— start —
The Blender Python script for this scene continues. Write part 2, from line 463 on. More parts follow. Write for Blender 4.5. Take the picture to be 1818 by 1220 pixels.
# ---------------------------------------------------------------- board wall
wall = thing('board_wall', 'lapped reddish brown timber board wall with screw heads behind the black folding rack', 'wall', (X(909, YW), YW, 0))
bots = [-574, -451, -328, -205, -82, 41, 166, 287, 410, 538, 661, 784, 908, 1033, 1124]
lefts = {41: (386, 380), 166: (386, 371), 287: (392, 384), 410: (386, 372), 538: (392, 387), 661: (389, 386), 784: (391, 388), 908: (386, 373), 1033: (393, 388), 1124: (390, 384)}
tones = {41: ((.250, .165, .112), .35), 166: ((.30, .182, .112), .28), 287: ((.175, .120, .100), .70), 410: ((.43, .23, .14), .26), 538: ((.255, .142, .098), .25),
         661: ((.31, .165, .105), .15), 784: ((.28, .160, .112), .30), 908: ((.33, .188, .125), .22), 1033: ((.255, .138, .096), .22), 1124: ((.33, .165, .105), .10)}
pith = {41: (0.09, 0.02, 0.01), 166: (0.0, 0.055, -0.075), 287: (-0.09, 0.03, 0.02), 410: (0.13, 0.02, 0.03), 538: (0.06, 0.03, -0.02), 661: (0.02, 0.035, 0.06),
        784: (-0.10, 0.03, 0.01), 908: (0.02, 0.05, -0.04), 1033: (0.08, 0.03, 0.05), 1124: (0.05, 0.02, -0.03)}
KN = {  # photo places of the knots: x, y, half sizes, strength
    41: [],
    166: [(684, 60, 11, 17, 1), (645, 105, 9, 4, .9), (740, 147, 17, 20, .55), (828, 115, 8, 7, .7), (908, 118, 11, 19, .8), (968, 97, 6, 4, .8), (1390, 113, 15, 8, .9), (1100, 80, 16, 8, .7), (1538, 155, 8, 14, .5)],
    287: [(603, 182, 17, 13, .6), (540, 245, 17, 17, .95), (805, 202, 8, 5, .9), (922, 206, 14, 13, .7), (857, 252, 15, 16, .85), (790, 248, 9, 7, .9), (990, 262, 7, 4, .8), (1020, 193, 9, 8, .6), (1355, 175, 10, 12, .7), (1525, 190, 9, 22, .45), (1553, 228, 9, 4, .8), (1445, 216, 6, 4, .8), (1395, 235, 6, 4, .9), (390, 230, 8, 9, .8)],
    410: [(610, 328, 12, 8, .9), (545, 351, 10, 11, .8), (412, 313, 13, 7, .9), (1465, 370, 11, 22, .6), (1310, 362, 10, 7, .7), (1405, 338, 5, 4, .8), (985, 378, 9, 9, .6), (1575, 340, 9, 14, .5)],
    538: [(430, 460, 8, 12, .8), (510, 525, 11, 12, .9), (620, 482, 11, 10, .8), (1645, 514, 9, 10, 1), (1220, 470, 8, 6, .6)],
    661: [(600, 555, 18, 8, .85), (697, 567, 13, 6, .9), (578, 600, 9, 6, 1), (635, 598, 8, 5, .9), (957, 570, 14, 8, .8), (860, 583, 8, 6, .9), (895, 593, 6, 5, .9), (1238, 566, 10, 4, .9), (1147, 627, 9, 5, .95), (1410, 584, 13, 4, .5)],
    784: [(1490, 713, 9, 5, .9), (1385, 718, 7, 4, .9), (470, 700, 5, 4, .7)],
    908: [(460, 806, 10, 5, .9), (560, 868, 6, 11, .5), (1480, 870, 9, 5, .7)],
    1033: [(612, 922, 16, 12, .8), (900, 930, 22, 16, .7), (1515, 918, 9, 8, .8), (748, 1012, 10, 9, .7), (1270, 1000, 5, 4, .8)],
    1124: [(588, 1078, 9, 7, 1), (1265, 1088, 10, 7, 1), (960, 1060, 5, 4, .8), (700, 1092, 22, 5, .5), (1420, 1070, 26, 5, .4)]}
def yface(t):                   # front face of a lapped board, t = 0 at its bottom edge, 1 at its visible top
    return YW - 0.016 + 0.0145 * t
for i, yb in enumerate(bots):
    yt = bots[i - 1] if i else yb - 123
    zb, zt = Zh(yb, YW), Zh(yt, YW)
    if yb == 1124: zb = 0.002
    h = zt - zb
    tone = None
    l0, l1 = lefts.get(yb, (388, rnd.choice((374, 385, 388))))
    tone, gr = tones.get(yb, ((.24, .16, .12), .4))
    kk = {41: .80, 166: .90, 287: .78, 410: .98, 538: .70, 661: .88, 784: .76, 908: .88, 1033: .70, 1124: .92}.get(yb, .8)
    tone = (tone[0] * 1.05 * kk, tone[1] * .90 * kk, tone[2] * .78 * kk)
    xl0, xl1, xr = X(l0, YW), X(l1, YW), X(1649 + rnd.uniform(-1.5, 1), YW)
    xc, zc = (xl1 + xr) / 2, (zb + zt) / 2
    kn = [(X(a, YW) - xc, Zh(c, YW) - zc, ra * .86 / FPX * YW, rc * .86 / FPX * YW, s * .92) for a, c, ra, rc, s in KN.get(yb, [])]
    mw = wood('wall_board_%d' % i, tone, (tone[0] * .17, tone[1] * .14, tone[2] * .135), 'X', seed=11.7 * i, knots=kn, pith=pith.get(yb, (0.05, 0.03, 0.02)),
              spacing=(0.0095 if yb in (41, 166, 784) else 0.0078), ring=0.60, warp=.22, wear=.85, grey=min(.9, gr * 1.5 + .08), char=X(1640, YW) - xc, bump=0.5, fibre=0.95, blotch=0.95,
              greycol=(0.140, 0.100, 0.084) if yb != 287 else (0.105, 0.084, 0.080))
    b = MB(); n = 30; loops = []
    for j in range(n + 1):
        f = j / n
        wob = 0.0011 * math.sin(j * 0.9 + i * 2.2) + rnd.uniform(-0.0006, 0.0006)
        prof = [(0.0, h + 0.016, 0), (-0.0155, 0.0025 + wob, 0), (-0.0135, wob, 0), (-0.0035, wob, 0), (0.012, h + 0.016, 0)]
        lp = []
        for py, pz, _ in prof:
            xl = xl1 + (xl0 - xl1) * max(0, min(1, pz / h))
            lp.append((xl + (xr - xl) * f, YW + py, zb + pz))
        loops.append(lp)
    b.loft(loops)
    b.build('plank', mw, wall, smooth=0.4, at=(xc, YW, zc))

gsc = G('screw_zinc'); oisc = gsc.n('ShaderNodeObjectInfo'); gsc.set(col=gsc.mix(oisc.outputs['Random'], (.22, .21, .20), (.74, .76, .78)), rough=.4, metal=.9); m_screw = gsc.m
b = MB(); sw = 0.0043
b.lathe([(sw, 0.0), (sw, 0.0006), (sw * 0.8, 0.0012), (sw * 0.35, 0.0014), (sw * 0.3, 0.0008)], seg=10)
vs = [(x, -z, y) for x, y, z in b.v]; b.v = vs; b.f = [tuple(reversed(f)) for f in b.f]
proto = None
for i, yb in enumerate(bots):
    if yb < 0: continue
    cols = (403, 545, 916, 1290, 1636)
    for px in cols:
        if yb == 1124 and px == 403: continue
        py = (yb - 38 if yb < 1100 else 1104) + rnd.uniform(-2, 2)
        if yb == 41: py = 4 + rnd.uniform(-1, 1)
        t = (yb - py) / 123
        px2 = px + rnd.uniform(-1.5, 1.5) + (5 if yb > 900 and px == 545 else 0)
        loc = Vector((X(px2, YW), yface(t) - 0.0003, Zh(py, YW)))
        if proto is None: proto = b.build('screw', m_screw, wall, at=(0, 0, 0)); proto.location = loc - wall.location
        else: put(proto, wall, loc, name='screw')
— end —
• **TASK STATEMENT**: Copy each line of the data exactly, leaving nothing out.

• **RESPONSE TO THIS TASK**:
The Blender Python script for this scene continues. Write part 2, from line 463 on. More parts follow. Write for Blender 4.5. Take the picture to be 1818 by 1220 pixels.
# ---------------------------------------------------------------- board wall
wall = thing('board_wall', 'lapped reddish brown timber board wall with screw heads behind the black folding rack', 'wall', (X(909, YW), YW, 0))
bots = [-574, -451, -328, -205, -82, 41, 166, 287, 410, 538, 661, 784, 908, 1033, 1124]
lefts = {41: (386, 380), 166: (386, 371), 287: (392, 384), 410: (386, 372), 538: (392, 387), 661: (389, 386), 784: (391, 388), 908: (386, 373), 1033: (393, 388), 1124: (390, 384)}
tones = {41: ((.250, .165, .112), .35), 166: ((.30, .182, .112), .28), 287: ((.175, .120, .100), .70), 410: ((.43, .23, .14), .26), 538: ((.255, .142, .098), .25),
         661: ((.31, .165, .105), .15), 784: ((.28, .160, .112), .30), 908: ((.33, .188, .125), .22), 1033: ((.255, .138, .096), .22), 1124: ((.33, .165, .105), .10)}
pith = {41: (0.09, 0.02, 0.01), 166: (0.0, 0.055, -0.075), 287: (-0.09, 0.03, 0.02), 410: (0.13, 0.02, 0.03), 538: (0.06, 0.03, -0.02), 661: (0.02, 0.035, 0.06),
        784: (-0.10, 0.03, 0.01), 908: (0.02, 0.05, -0.04), 1033: (0.08, 0.03, 0.05), 1124: (0.05, 0.02, -0.03)}
KN = {  # photo places of the knots: x, y, half sizes, strength
    41: [],
    166: [(684, 60, 11, 17, 1), (645, 105, 9, 4, .9), (740, 147, 17, 20, .55), (828, 115, 8, 7, .7), (908, 118, 11, 19, .8), (968, 97, 6, 4, .8), (1390, 113, 15, 8, .9), (1100, 80, 16, 8, .7), (1538, 155, 8, 14, .5)],
    287: [(603, 182, 17, 13, .6), (540, 245, 17, 17, .95), (805, 202, 8, 5, .9), (922, 206, 14, 13, .7), (857, 252, 15, 16, .85), (790, 248, 9, 7, .9), (990, 262, 7, 4, .8), (1020, 193, 9, 8, .6), (1355, 175, 10, 12, .7), (1525, 190, 9, 22, .45), (1553, 228, 9, 4, .8), (1445, 216, 6, 4, .8), (1395, 235, 6, 4, .9), (390, 230, 8, 9, .8)],
    410: [(610, 328, 12, 8, .9), (545, 351, 10, 11, .8), (412, 313, 13, 7, .9), (1465, 370, 11, 22, .6), (1310, 362, 10, 7, .7), (1405, 338, 5, 4, .8), (985, 378, 9, 9, .6), (1575, 340, 9, 14, .5)],
    538: [(430, 460, 8, 12, .8), (510, 525, 11, 12, .9), (620, 482, 11, 10, .8), (1645, 514, 9, 10, 1), (1220, 470, 8, 6, .6)],
    661: [(600, 555, 18, 8, .85), (697, 567, 13, 6, .9), (578, 600, 9, 6, 1), (635, 598, 8, 5, .9), (957, 570, 14, 8, .8), (860, 583, 8, 6, .9), (895, 593, 6, 5, .9), (1238, 566, 10, 4, .9), (1147, 627, 9, 5, .95), (1410, 584, 13, 4, .5)],
    784: [(1490, 713, 9, 5, .9), (1385, 718, 7, 4, .9), (470, 700, 5, 4, .7)],
    908: [(460, 806, 10, 5, .9), (560, 868, 6, 11, .5), (1480, 870, 9, 5, .7)],
    1033: [(612, 922, 16, 12, .8), (900, 930, 22, 16, .7), (1515, 918, 9, 8, .8), (748, 1012, 10, 9, .7), (1270, 1000, 5, 4, .8)],
    1124: [(588, 1078, 9, 7, 1), (1265, 1088, 10, 7, 1), (960, 1060, 5, 4, .8), (700, 1092, 22, 5, .5), (1420, 1070, 26, 5, .4)]}
def yface(t):                   # front face of a lapped board, t = 0 at its bottom edge, 1 at its visible top
    return YW - 0.016 + 0.0145 * t
for i, yb in enumerate(bots):
    yt = bots[i - 1] if i else yb - 123
    zb, zt = Zh(yb, YW), Zh(yt, YW)
    if yb == 1124: zb = 0.002
    h = zt - zb
    tone = None
    l0, l1 = lefts.get(yb, (388, rnd.choice((374, 385, 388))))
    tone, gr = tones.get(yb, ((.24, .16, .12), .4))
    kk = {41: .80, 166: .90, 287: .78, 410: .98, 538: .70, 661: .88, 784: .76, 908: .88, 1033: .70, 1124: .92}.get(yb, .8)
    tone = (tone[0] * 1.05 * kk, tone[1] * .90 * kk, tone[2] * .78 * kk)
    xl0, xl1, xr = X(l0, YW), X(l1, YW), X(1649 + rnd.uniform(-1.5, 1), YW)
    xc, zc = (xl1 + xr) / 2, (zb + zt) / 2
    kn = [(X(a, YW) - xc, Zh(c, YW) - zc, ra * .86 / FPX * YW, rc * .86 / FPX * YW, s * .92) for a, c, ra, rc, s in KN.get(yb, [])]
    mw = wood('wall_board_%d' % i, tone, (tone[0] * .17, tone[1] * .14, tone[2] * .135), 'X', seed=11.7 * i, knots=kn, pith=pith.get(yb, (0.05, 0.03, 0.02)),
              spacing=(0.0095 if yb in (41, 166, 784) else 0.0078), ring=0.60, warp=.22, wear=.85, grey=min(.9, gr * 1.5 + .08), char=X(1640, YW) - xc, bump=0.5, fibre=0.95, blotch=0.95,
              greycol=(0.140, 0.100, 0.084) if yb != 287 else (0.105, 0.084, 0.080))
    b = MB(); n = 30; loops = []
    for j in range(n + 1):
        f = j / n
        wob = 0.0011 * math.sin(j * 0.9 + i * 2.2) + rnd.uniform(-0.0006, 0.0006)
        prof = [(0.0, h + 0.016, 0), (-0.0155, 0.0025 + wob, 0), (-0.0135, wob, 0), (-0.0035, wob, 0), (0.012, h + 0.016, 0)]
        lp = []
        for py, pz, _ in prof:
            xl = xl1 + (xl0 - xl1) * max(0, min(1, pz / h))
            lp.append((xl + (xr - xl) * f, YW + py, zb + pz))
        loops.append(lp)
    b.loft(loops)
    b.build('plank', mw, wall, smooth=0.4, at=(xc, YW, zc))

gsc = G('screw_zinc'); oisc = gsc.n('ShaderNodeObjectInfo'); gsc.set(col=gsc.mix(oisc.outputs['Random'], (.22, .21, .20), (.74, .76, .78)), rough=.4, metal=.9); m_screw = gsc.m
b = MB(); sw = 0.0043
b.lathe([(sw, 0.0), (sw, 0.0006), (sw * 0.8, 0.0012), (sw * 0.35, 0.0014), (sw * 0.3, 0.0008)], seg=10)
vs = [(x, -z, y) for x, y, z in b.v]; b.v = vs; b.f = [tuple(reversed(f)) for f in b.f]
proto = None
for i, yb in enumerate(bots):
    if yb < 0: continue
    cols = (403, 545, 916, 1290, 1636)
    for px in cols:
        if yb == 1124 and px == 403: continue
        py = (yb - 38 if yb < 1100 else 1104) + rnd.uniform(-2, 2)
        if yb == 41: py = 4 + rnd.uniform(-1, 1)
        t = (yb - py) / 123
        px2 = px + rnd.uniform(-1.5, 1.5) + (5 if yb > 900 and px == 545 else 0)
        loc = Vector((X(px2, YW), yface(t) - 0.0003, Zh(py, YW)))
        if proto is None: proto = b.build('screw', m_screw, wall, at=(0, 0, 0)); proto.location = loc - wall.location
        else: put(proto, wall, loc, name='screw')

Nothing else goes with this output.